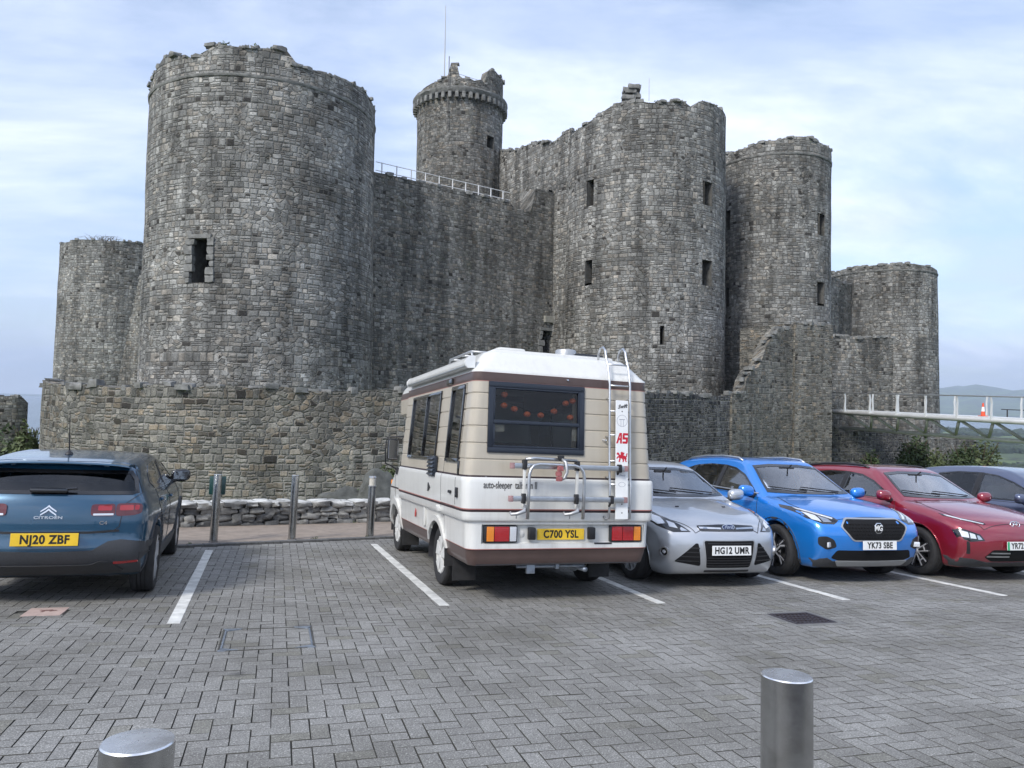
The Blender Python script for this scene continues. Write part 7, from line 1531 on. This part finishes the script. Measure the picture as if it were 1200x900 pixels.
def side_window(a, b_, c_, d_, sg, slider=False, f_=.022):
    q = MB(); S_ = lambda z: 1.043 - .06 * (z - 1.3) / .9 + .004
    for (xa, xb, za, zb) in ((a - .015, b_ + .015, c_ - .015, c_ + f_), (a - .015, b_ + .015, d_ - f_, d_ + .015), (a - .015, a + f_, c_ + f_, d_ - f_), (b_ - f_, b_ + .015, c_ + f_, d_ - f_)) + (((a + (b_ - a) * .45, a + (b_ - a) * .45 + .025, c_ + f_, d_ - f_),) if slider else ()):
        q.rbox(((xa + xb) / 2, 0, (za + zb) / 2), ((xb - xa) / 2, .016, (zb - za) / 2), .005, Matrix(((1, 0, 0, 0), (0, sg, -sg * .0667, sg * (1.047 + .0867)), (0, 0, 1, 0), (0, 0, 0, 1))))
    o = q.build('side_window', M['gloss_black'], van, 40); q = MB(); pts = [(a + f_ - .01, sg * S_(c_) - sg * .006, c_ + .01), (b_ - f_ + .01, sg * S_(c_) - sg * .006, c_ + .01), (b_ - f_ + .01, sg * S_(d_) - sg * .006, d_ - .01), (a + f_ - .01, sg * S_(d_) - sg * .006, d_ - .01)]
    q.add(pts, [(0, 1, 2, 3) if sg < 0 else (3, 2, 1, 0)]); q.build('pane', M['v_glass2'], o); return o
M['v_glass2'] = glassmat('smoked_window_glass', (.12, .13, .135), boost=1.6)
side_window(1.30, 2.78, 1.40, 2.165, 1, True); side_window(.33, .81, 1.40, 2.165, 1); side_window(1.30, 2.78, 1.40, 2.165, -1, True)
# interior you can make out through the glass
wd = pm('camper_wood', (.16, .09, .045), .6, var=.2, vscale=3)
q = MB(); q.box((1.7, 0, .62), (1.5, .93, .02)); q.build('interior_floor', wd, van)
q = MB(); q.rbox((.32, -.55, 1.1), (.22, .32, .45), .02); q.rbox((.75, .62, 1.0), (.5, .26, .36), .02); q.build('cupboard', wd, van, 40)
q = MB(); q.rbox((1.5, -.70, 2.18), (1.1, .2, .14), .02); q.build('wall_locker', wd, van, 40)
q = MB(); q.rbox((2.0, .1, 1.2), (.12, .6, .42), .06); q.rbox((.95, -.6, 1.1), (.45, .22, .12), .05); q.build('bench_cushion', pm('brown_cushion', (.10, .06, .045), .9, var=.2), van, 40)
for y_ in (WY[0] - .05, WY[1] + .05):
    q = MB(); pts = []; 
    for k in range(13): pts.append((.11 + .012 * math.sin(k * 2.4), y_ - .03 + .005 * k))
    q.add([(x, y, 1.55) for x, y in pts] + [(x, y, 2.15) for x, y in pts], [(k, k + 1, 14 + k, 13 + k) for k in range(12)]); q.build('curtain', pm('cream_curtain', (.32, .27, .20), .9), van, True)
# pumpkin garland strung behind the rear glass
gl = empty('pumpkin_garland', VM @ Matrix.Translation((.10, .3, 1.85)), 'string of small orange pumpkin lanterns hanging inside the rear window of the camper van', 'garland')
M['pumpkin'] = pm('pumpkin_orange', (.85, .16, .035), .45, var=.2, vscale=9); gm_ = gl.matrix_world.inverted() @ VM; spts = []
for (zx, zy) in ((140, 100), (138, 158), (193, 177), (260, 205), (332, 210), (402, 190), (463, 147), (500, 135), (487, 222)):
    p = vx(560 + zx / 4.5, 440 + zy / 4.5, .105); q = MB(); n_ = 20
    for j in range(9):
        ph = -math.pi / 2 + math.pi * j / 8
        for k in range(n_): t = 2 * math.pi * k / n_; r_ = .034 * math.cos(ph) * (1 + .10 * abs(math.cos(2.5 * t))); v = gm_ @ Vector((p.x + r_ * math.cos(t), p.y + r_ * math.sin(t), p.z + .030 * math.sin(ph))); q.v.append(tuple(v))
    q.f = [(j * n_ + k, j * n_ + (k + 1) % n_, (j + 1) * n_ + (k + 1) % n_, (j + 1) * n_ + k) for j in range(8) for k in range(n_)]; q.mi = [0] * len(q.f)
    o = q.build('pumpkin', M['pumpkin'], gl, True); q = MB(); q.tube([gm_ @ (p + Vector((0, 0, .026))), gm_ @ (p + Vector((0, .003, .045)))], .005, 6); q.build('stalk', M['leaf'], o)
    if (zx, zy) != (487, 222): spts.append(gm_ @ (p + Vector((0, 0, .04))))
q = MB(); q.tube(spts, .002, 4); q.build('string', M['ink'], gl)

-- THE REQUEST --
Working from the lines above, reproduce the material exactly and exclude its pictures.

-- RESULT BELOW --
The Blender Python script for this scene continues. Write part 7, from line 1531 on. This part finishes the script. Measure the picture as if it were 1200x900 pixels.
def side_window(a, b_, c_, d_, sg, slider=False, f_=.022):
    q = MB(); S_ = lambda z: 1.043 - .06 * (z - 1.3) / .9 + .004
    for (xa, xb, za, zb) in ((a - .015, b_ + .015, c_ - .015, c_ + f_), (a - .015, b_ + .015, d_ - f_, d_ + .015), (a - .015, a + f_, c_ + f_, d_ - f_), (b_ - f_, b_ + .015, c_ + f_, d_ - f_)) + (((a + (b_ - a) * .45, a + (b_ - a) * .45 + .025, c_ + f_, d_ - f_),) if slider else ()):
        q.rbox(((xa + xb) / 2, 0, (za + zb) / 2), ((xb - xa) / 2, .016, (zb - za) / 2), .005, Matrix(((1, 0, 0, 0), (0, sg, -sg * .0667, sg * (1.047 + .0867)), (0, 0, 1, 0), (0, 0, 0, 1))))
    o = q.build('side_window', M['gloss_black'], van, 40); q = MB(); pts = [(a + f_ - .01, sg * S_(c_) - sg * .006, c_ + .01), (b_ - f_ + .01, sg * S_(c_) - sg * .006, c_ + .01), (b_ - f_ + .01, sg * S_(d_) - sg * .006, d_ - .01), (a + f_ - .01, sg * S_(d_) - sg * .006, d_ - .01)]
    q.add(pts, [(0, 1, 2, 3) if sg < 0 else (3, 2, 1, 0)]); q.build('pane', M['v_glass2'], o); return o
M['v_glass2'] = glassmat('smoked_window_glass', (.12, .13, .135), boost=1.6)
side_window(1.30, 2.78, 1.40, 2.165, 1, True); side_window(.33, .81, 1.40, 2.165, 1); side_window(1.30, 2.78, 1.40, 2.165, -1, True)
# interior you can make out through the glass
wd = pm('camper_wood', (.16, .09, .045), .6, var=.2, vscale=3)
q = MB(); q.box((1.7, 0, .62), (1.5, .93, .02)); q.build('interior_floor', wd, van)
q = MB(); q.rbox((.32, -.55, 1.1), (.22, .32, .45), .02); q.rbox((.75, .62, 1.0), (.5, .26, .36), .02); q.build('cupboard', wd, van, 40)
q = MB(); q.rbox((1.5, -.70, 2.18), (1.1, .2, .14), .02); q.build('wall_locker', wd, van, 40)
q = MB(); q.rbox((2.0, .1, 1.2), (.12, .6, .42), .06); q.rbox((.95, -.6, 1.1), (.45, .22, .12), .05); q.build('bench_cushion', pm('brown_cushion', (.10, .06, .045), .9, var=.2), van, 40)
for y_ in (WY[0] - .05, WY[1] + .05):
    q = MB(); pts = []; 
    for k in range(13): pts.append((.11 + .012 * math.sin(k * 2.4), y_ - .03 + .005 * k))
    q.add([(x, y, 1.55) for x, y in pts] + [(x, y, 2.15) for x, y in pts], [(k, k + 1, 14 + k, 13 + k) for k in range(12)]); q.build('curtain', pm('cream_curtain', (.32, .27, .20), .9), van, True)
# pumpkin garland strung behind the rear glass
gl = empty('pumpkin_garland', VM @ Matrix.Translation((.10, .3, 1.85)), 'string of small orange pumpkin lanterns hanging inside the rear window of the camper van', 'garland')
M['pumpkin'] = pm('pumpkin_orange', (.85, .16, .035), .45, var=.2, vscale=9); gm_ = gl.matrix_world.inverted() @ VM; spts = []
for (zx, zy) in ((140, 100), (138, 158), (193, 177), (260, 205), (332, 210), (402, 190), (463, 147), (500, 135), (487, 222)):
    p = vx(560 + zx / 4.5, 440 + zy / 4.5, .105); q = MB(); n_ = 20
    for j in range(9):
        ph = -math.pi / 2 + math.pi * j / 8
        for k in range(n_): t = 2 * math.pi * k / n_; r_ = .034 * math.cos(ph) * (1 + .10 * abs(math.cos(2.5 * t))); v = gm_ @ Vector((p.x + r_ * math.cos(t), p.y + r_ * math.sin(t), p.z + .030 * math.sin(ph))); q.v.append(tuple(v))
    q.f = [(j * n_ + k, j * n_ + (k + 1) % n_, (j + 1) * n_ + (k + 1) % n_, (j + 1) * n_ + k) for j in range(8) for k in range(n_)]; q.mi = [0] * len(q.f)
    o = q.build('pumpkin', M['pumpkin'], gl, True); q = MB(); q.tube([gm_ @ (p + Vector((0, 0, .026))), gm_ @ (p + Vector((0, .003, .045)))], .005, 6); q.build('stalk', M['leaf'], o)
    if (zx, zy) != (487, 222): spts.append(gm_ @ (p + Vector((0, 0, .04))))
q = MB(); q.tube(spts, .002, 4); q.build('string', M['ink'], gl)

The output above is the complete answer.